Ketelitian dan kehati-hatian dalam menerima Hadis juga dilakukan oleh Khalifah Ali ibn Abi Talib, dan lainnya.
Ketiga:
Kritik terhadap matan Hadis (naqd al-marwiyyat). Kritik terhadap matan Hadis ini dilakukan oleh para Sahabat dengan cara membandingkannya dengan nash Al- Qur'an atau kaidah-kaidah dasar agama. Apabila terdapat pertentangan dengan nash Al-Qur'an, maka Sahabat menolak dan meninggalkan riwayat tersebut. Salah satu contoh adalah, sikap Khalifah 'Umar r.a. sebagaimana yang diriwayatkan oleh Muslim. Umar mendengar Hadis yang berasal dari Fathimah binti Qais, yang menceritakan bahwa dia diceraikan oleh suaminya dengan talak tiga, maka Rasul SAW tidak memberinya hak untuk tempat tinggal dan juga hak nafkah.
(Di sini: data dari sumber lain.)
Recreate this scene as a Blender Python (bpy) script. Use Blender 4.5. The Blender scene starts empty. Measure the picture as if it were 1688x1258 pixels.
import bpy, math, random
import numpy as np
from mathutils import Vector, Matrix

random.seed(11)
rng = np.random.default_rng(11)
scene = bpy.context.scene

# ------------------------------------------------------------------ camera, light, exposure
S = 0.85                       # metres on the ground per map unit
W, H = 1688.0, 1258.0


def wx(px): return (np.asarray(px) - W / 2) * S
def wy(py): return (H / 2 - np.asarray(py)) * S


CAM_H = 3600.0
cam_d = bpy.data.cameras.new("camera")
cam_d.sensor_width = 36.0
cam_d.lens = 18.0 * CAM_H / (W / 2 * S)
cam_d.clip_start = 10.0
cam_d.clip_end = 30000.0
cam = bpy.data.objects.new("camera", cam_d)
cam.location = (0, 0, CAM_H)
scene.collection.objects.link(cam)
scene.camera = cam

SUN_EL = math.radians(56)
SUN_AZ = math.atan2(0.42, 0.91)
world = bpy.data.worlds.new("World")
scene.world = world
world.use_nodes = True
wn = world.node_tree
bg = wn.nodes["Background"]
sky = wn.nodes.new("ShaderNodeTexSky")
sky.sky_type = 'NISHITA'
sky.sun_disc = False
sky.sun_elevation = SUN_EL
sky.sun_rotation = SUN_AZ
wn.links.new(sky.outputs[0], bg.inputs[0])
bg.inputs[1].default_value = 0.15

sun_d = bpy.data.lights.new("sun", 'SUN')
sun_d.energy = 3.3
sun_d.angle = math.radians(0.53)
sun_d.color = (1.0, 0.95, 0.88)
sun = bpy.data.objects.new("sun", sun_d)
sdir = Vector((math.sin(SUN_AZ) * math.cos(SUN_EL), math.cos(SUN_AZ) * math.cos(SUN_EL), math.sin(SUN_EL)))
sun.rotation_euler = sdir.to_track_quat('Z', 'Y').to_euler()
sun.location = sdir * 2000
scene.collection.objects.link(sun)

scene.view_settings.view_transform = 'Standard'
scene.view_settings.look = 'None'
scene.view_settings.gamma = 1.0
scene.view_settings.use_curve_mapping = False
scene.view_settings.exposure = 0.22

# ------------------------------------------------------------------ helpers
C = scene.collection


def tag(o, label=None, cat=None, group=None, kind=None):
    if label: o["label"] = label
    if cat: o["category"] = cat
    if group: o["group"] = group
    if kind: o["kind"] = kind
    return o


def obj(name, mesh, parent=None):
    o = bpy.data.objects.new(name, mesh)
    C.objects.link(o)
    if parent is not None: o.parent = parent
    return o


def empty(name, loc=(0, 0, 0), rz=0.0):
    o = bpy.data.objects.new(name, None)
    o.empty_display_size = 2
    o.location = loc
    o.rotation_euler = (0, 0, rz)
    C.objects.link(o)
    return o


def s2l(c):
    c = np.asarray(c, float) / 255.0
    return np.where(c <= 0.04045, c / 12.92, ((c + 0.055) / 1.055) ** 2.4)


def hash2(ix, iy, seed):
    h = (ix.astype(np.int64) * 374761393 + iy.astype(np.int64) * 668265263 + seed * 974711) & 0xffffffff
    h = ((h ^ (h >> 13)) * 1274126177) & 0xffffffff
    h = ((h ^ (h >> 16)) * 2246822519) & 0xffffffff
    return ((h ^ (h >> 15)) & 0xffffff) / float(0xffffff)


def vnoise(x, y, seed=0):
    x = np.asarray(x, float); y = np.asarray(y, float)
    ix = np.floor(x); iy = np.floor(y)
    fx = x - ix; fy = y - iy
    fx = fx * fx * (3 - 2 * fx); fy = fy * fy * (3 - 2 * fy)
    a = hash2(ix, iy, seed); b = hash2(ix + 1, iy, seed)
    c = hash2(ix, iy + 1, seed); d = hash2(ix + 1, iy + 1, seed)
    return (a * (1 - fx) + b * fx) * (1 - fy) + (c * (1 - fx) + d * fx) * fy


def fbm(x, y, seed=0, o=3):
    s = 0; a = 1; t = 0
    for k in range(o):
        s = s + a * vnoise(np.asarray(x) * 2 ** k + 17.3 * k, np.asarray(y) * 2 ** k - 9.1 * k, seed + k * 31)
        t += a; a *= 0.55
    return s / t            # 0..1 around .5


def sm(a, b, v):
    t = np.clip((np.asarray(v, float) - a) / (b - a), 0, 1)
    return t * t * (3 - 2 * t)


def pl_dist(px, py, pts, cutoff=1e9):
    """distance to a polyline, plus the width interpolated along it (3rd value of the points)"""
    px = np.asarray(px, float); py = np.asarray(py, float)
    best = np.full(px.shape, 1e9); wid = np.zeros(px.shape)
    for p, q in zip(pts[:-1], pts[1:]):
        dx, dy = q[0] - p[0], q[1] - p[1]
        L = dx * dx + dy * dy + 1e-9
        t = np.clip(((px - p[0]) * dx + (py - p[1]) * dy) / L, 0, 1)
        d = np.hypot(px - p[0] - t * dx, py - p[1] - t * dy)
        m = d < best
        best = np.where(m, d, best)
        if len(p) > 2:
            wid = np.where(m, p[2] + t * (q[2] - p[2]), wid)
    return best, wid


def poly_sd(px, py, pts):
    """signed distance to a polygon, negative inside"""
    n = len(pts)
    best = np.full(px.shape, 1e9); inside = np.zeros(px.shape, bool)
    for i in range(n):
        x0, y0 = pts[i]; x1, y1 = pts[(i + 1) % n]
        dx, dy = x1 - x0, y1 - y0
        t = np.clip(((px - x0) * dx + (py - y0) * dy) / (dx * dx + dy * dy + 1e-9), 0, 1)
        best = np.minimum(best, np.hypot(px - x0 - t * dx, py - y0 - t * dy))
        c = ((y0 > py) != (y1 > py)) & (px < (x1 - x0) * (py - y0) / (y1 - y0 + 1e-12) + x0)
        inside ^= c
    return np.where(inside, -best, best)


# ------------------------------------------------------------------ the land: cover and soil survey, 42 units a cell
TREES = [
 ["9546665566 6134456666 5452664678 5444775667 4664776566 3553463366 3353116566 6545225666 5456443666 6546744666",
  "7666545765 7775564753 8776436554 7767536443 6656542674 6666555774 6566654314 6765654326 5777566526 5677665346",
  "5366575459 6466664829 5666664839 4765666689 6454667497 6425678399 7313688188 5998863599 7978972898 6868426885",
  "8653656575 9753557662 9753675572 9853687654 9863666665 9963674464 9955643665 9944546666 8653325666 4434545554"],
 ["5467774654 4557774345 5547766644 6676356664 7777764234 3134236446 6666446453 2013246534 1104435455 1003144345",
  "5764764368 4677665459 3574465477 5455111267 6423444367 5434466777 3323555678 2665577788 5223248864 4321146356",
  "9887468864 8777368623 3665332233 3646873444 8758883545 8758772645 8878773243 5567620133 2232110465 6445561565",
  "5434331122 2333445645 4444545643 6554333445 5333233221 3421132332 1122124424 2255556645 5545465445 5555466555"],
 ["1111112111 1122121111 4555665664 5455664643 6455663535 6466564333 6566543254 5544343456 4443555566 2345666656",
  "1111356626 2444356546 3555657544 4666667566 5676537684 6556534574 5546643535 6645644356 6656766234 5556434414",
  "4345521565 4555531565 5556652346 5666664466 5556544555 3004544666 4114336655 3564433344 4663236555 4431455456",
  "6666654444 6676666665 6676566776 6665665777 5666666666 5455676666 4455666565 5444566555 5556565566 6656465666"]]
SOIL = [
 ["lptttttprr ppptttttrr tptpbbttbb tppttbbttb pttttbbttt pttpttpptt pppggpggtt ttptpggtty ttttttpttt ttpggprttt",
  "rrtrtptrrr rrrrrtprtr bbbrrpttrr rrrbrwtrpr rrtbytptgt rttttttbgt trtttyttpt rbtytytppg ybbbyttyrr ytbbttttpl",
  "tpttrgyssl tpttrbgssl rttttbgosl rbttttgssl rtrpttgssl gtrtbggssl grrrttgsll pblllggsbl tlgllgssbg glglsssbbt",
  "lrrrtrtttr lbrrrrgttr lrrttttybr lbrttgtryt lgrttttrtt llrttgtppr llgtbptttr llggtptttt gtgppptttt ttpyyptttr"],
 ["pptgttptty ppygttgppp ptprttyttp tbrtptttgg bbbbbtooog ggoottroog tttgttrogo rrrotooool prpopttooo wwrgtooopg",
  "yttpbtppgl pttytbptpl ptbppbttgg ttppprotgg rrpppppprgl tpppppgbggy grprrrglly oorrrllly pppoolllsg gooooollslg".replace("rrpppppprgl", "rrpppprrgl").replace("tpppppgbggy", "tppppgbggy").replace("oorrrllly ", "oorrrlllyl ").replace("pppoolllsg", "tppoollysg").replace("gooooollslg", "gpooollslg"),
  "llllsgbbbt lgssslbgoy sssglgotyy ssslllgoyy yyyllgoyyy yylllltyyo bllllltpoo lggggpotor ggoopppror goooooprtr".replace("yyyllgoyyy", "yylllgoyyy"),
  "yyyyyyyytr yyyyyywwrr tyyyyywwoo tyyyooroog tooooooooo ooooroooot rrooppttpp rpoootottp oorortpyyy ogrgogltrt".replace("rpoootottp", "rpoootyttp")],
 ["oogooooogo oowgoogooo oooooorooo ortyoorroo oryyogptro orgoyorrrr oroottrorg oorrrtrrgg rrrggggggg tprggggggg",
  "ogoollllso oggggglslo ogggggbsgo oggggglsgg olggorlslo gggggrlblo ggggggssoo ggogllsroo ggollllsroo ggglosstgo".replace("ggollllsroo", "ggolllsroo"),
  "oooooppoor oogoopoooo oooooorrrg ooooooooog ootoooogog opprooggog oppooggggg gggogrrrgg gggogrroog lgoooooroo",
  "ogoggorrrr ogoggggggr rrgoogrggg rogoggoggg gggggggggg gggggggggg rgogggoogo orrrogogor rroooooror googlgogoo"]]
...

Mendengar hal itu, Umar mengatakan, "Kita tidak boleh meninggalkan Kitab Allah (Al-Qur'an) dan Sunnah Nabi SAW hanya karena perkataan (riwayat yang berasal dari) wanita ini, karena kita tidak tahu bahwa mungkin saja wanita ini mengingat atau justru lupa tentang apa yang sebenarnya disabdakan Rasul SAW." Umar dalam hal ini tetap memberinya hak memperoleh tempat tinggal dan nafkah. Keputusan Umar ini di dasarkannya kepada firman Allah SWT dalam QS Al- Thalaq [65]: 1:
... Janganlah kamu usir mereka (wanita yang diceraikan) dari rumahnya, dan janganlah pula mereka keluar (dari rumah itu) kecuali kalau mereka mengerjakan perbuatan keji yang nyata...
Demikian uraian tentang Ketentuan Sahabat Dalam Meriwayatkan Hadits mudah-mudahan bermanfaat. Amiin.